Sunday, April 25, 2010

Distinguishing Quon and Stengart

A few weeks ago, I posted about Stengart v. Loving Care Agency, a case where the New Jersey Supreme Court held that employees can send emails to their attorneys on company computers without waiving attorney-client privilege. About a week later, the Supreme Court of the United States heard oral arguments in City of Ontario v. Quon, a case where, from the oral arguments, it looks like the Supreme Court will hold that an employer can read messages sent to an employee on a company pager. The question is, will any meaningful part of the employee protections from Stengart survive the probable employer friendly ruling of Quon?

After re-reading the decision in Stengart, and the oral arguments in Quon, I think that, when the ruling in Quon is handed down, it will likely be distinguishable from Stengart, leaving the employee protections in that case fully intact. The critical question for whether Quon will undermine Stengart is whether Quon will state that employers can abrogate an employee's reasonable expectation of privacy with a policy stating that all communications made using company equipment are non-confidential, and will be monitored. Stengart, as I mentioned in my last post, stated that, even if such a policy did exist, it would be unenforceable (at least with respect to emails which would otherwise be covered by the attorney-client privilege). By contrast, the oral arguments in Quon indicated that the US Supreme Court was at least open to the possibility that employers would use a "no-privacy policy" to eliminate whatever privacy expectations their employees would otherwise have. If the Supreme Court does decide Quon on the theory that such a "no-privacy policy" could eliminate the employee's expectation of privacy, it would cut the heart out of the Stengart decision.

However, while I still think it is likely that the Supreme Court will issue an employer friendly ruling in Quon, it doesn't necessarily have to do so based on the theory that a "no-privacy policy" can eliminate an expectation of privacy. As mentioned by Justice Kennedy (see page 12 of the transcript), the city had two arguments it could prevail on:
One, that it's -- there is no reasonable expectation of privacy [this would be the no-privacy policy argument]; [two]even if there were, that this was a reasonable search [meaning that the no-privacy policy wouldn't have to be effective for the city to win].

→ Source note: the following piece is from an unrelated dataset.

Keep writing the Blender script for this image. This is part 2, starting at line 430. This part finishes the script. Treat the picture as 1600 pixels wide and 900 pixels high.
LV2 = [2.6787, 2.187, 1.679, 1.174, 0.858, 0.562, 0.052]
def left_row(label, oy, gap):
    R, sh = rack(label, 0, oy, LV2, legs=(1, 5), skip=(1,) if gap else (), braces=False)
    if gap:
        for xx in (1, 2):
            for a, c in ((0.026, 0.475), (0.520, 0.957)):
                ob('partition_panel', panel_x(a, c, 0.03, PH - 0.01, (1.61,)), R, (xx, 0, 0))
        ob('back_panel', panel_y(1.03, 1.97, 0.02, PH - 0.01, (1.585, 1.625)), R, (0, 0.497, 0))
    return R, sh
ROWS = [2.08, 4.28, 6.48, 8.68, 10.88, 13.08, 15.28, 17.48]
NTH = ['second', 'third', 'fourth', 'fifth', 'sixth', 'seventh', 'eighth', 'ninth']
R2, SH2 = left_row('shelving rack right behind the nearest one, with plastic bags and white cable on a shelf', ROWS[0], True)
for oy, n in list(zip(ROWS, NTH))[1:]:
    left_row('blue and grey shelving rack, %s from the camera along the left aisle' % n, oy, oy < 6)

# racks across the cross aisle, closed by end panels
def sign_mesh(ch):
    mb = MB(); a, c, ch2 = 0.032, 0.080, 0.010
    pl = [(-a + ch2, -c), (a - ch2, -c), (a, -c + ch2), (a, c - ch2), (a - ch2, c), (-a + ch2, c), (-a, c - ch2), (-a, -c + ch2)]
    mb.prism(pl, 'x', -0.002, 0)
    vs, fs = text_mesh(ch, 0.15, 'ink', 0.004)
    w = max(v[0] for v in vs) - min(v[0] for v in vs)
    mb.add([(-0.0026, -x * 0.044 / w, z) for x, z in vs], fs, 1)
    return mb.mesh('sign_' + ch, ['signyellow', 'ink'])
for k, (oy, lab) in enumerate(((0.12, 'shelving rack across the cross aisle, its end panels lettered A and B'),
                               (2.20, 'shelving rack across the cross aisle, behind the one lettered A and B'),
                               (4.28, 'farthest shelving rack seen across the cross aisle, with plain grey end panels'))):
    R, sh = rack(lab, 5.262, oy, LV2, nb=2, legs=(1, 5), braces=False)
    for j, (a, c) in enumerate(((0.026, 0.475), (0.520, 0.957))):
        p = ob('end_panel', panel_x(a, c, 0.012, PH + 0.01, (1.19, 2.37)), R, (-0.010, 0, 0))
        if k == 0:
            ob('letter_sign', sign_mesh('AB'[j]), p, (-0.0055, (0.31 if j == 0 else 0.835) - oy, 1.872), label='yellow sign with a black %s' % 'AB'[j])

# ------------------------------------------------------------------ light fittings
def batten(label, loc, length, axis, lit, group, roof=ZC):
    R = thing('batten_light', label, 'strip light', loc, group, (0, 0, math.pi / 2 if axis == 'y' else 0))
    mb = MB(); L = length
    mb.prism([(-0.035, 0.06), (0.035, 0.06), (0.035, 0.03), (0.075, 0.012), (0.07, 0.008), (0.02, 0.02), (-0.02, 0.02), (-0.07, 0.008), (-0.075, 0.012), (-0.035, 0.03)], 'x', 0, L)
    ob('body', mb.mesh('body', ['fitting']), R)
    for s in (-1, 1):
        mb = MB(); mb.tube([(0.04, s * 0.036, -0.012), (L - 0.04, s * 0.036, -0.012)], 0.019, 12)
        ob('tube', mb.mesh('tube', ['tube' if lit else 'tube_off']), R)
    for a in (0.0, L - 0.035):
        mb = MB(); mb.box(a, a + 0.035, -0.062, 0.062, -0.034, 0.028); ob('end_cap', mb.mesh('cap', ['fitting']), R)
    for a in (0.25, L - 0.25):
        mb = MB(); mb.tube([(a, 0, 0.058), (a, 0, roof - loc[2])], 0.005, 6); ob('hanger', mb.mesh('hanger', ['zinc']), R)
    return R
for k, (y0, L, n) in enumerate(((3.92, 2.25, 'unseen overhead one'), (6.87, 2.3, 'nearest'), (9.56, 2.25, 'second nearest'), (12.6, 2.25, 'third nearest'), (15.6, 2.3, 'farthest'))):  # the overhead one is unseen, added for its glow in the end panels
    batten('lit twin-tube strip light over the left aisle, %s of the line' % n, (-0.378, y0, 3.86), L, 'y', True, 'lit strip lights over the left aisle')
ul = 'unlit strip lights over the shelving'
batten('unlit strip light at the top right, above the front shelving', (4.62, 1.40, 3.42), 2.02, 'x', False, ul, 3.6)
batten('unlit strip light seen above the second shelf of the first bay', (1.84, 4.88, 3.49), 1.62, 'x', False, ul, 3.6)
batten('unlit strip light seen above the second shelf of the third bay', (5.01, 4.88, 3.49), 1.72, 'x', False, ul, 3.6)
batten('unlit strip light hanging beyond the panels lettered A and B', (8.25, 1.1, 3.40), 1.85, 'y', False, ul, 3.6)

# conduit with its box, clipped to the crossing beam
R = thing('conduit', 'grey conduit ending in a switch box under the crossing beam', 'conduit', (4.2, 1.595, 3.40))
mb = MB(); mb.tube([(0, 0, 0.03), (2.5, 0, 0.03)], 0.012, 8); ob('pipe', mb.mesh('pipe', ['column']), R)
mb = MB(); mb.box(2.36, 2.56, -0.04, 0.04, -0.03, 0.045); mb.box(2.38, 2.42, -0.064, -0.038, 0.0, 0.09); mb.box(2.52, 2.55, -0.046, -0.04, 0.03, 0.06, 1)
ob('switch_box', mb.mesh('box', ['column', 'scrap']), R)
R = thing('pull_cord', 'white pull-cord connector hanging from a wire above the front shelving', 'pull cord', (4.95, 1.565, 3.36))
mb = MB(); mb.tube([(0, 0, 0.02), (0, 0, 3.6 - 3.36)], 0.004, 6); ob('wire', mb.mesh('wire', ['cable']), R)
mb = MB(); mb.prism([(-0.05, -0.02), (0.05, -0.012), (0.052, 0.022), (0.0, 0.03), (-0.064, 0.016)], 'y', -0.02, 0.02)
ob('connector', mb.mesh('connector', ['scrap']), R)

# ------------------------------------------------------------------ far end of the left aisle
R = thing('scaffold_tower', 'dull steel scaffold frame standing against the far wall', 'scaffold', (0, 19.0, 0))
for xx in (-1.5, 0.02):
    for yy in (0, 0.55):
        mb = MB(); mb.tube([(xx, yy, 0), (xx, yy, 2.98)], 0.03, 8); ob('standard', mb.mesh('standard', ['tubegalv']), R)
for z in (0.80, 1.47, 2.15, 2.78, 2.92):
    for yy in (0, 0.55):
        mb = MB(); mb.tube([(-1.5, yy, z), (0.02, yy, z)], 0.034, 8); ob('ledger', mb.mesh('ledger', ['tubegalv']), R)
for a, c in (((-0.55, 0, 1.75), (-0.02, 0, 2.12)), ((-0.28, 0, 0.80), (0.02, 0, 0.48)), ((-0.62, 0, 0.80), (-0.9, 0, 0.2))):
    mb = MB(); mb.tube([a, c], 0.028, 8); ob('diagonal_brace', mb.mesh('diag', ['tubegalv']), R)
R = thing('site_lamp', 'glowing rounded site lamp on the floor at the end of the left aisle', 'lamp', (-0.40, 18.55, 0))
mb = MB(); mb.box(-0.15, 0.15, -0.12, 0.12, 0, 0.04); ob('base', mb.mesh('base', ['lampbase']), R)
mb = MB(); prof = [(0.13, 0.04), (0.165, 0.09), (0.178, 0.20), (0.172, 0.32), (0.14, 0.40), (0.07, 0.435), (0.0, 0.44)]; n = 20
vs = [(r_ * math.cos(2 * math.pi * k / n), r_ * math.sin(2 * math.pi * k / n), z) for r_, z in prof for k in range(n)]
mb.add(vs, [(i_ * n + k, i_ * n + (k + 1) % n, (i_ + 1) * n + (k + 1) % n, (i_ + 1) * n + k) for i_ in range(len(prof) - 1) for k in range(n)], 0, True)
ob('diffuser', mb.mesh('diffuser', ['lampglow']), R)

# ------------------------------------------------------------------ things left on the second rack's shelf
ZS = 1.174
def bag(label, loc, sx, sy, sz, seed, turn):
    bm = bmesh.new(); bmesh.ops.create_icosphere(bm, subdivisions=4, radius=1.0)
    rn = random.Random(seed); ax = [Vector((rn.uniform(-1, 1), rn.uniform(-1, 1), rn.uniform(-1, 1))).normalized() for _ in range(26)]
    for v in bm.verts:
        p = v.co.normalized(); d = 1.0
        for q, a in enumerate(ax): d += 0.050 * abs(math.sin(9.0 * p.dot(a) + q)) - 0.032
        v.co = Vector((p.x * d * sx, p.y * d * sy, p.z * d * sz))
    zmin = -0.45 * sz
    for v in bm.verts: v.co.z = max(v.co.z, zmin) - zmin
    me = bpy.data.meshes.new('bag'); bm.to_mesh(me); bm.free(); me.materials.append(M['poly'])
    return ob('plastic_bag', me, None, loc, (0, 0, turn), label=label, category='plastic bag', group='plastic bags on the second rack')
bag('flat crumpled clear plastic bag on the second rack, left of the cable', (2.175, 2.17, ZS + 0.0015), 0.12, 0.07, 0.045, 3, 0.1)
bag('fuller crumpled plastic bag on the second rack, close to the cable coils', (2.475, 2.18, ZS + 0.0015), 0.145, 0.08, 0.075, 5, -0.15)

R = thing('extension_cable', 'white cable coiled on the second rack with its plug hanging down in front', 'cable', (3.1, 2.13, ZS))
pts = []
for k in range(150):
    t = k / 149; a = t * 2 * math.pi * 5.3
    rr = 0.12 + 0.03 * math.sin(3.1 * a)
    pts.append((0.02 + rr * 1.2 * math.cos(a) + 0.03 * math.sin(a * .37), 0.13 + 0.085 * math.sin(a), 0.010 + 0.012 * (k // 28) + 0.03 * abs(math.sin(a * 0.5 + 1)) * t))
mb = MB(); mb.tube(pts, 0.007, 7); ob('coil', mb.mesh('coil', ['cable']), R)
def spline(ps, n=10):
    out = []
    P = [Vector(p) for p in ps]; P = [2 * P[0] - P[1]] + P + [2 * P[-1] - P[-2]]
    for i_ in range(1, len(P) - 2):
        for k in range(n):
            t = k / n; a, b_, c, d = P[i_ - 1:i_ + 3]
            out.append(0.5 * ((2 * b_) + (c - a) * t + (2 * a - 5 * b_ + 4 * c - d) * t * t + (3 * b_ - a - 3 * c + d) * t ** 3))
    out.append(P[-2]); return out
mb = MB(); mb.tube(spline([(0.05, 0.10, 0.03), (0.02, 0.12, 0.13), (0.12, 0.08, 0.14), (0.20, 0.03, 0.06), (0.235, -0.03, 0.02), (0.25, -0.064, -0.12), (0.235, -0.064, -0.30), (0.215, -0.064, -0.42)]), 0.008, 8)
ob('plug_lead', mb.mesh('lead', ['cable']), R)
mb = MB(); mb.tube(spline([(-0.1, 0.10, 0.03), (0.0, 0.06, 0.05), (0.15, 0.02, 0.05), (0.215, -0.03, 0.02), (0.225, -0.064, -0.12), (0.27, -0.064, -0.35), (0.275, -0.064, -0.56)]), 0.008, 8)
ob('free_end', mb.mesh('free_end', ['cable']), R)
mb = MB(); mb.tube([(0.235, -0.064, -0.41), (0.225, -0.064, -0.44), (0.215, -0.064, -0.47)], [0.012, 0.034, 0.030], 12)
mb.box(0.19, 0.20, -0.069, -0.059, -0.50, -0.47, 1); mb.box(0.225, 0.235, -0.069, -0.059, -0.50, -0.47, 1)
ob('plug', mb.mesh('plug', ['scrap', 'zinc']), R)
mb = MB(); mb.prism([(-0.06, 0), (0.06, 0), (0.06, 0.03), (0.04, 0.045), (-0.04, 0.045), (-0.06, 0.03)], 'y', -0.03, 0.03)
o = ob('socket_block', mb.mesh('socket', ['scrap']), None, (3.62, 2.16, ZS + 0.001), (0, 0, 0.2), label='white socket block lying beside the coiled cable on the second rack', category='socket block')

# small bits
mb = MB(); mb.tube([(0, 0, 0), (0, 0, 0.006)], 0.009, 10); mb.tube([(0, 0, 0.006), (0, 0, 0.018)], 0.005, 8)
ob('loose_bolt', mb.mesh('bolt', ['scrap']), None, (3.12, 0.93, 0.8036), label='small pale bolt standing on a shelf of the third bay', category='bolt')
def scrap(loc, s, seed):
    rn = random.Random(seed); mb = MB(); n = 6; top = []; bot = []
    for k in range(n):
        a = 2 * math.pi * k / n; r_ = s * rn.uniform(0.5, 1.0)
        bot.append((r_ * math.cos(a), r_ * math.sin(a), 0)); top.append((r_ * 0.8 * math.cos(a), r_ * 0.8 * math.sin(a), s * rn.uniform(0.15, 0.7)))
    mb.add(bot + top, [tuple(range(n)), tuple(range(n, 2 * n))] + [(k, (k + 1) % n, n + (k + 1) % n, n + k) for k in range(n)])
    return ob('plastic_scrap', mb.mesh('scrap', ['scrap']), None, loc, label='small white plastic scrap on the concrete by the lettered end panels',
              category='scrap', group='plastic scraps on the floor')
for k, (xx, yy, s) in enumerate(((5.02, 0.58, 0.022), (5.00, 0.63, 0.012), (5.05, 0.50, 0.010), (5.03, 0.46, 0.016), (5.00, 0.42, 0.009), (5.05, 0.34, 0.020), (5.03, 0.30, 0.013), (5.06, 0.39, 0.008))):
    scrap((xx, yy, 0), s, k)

Further, Justice Scalia seemed to indicate that the second of those rationales would be an easier way for the Court to find in favor the city (see page 24 of the transcript). As a result, when the decision in Quon does come out, I think there is a good chance that it will be possible to distinguish that decision from Stengart by pointing out that Quon was (once the hypothetical decision comes out) was decided based on the reasonableness of the employer's actions, rather than based on the effectiveness of the employer's no-privacy policy.

Of course, it's also possible that the Supreme Court will hold that the no-privacy policy in Quon eliminated the employee's reasonable expectation of privacy. If that happens, there are still a number of grounds on which the two cases can likely be distinguished. For example, Stengart was decided based on New Jersey common law, while Quon was a fourth amendment case. However, I find that distinction analytically unsatisfying, since Stengart made clear that the analysis under the common law was similar to that under the fourth amendment, and didn't turn on any distinction between them. It's also possible that the cases could be distinguished based on the fact that the communications in Quon were personal messages, while those in Stengart were messages from an attorney about a case. While this is slightly more satisfying, since courts have traditionally been highly protective of the privilege, it seems a bit odd that a reasonable expectation of privacy would turn on the content of a message.

In any case, it's possible that all this prognostication is beside the point. The Supreme Court hasn't ruled in City of Ontario v. Quon, and, until it does, there's no real way to know what impact it will have on Stengart. However, given the above, even once it does, I think there's a good chance that it'll leave the employee protections of Stengart mostly intact.

4 comments:

Dinah Bee Menil said...

Nice site, very informative. I like to read this.,it is very helpful in my part for my criminal law studies.

Philip Miles said...

Great post on an important issue. You said, "it seems a bit odd that a reasonable expectation of privacy would turn on the content of a message." In Stengart, the Court held that an employer policy would be unenforceable based on the important public policy behind the Atty-client priv. So it's not technically the expectation of privacy that hinges on the content of the email as it is the enforceability of an employer policy that attempts to remove that expectation.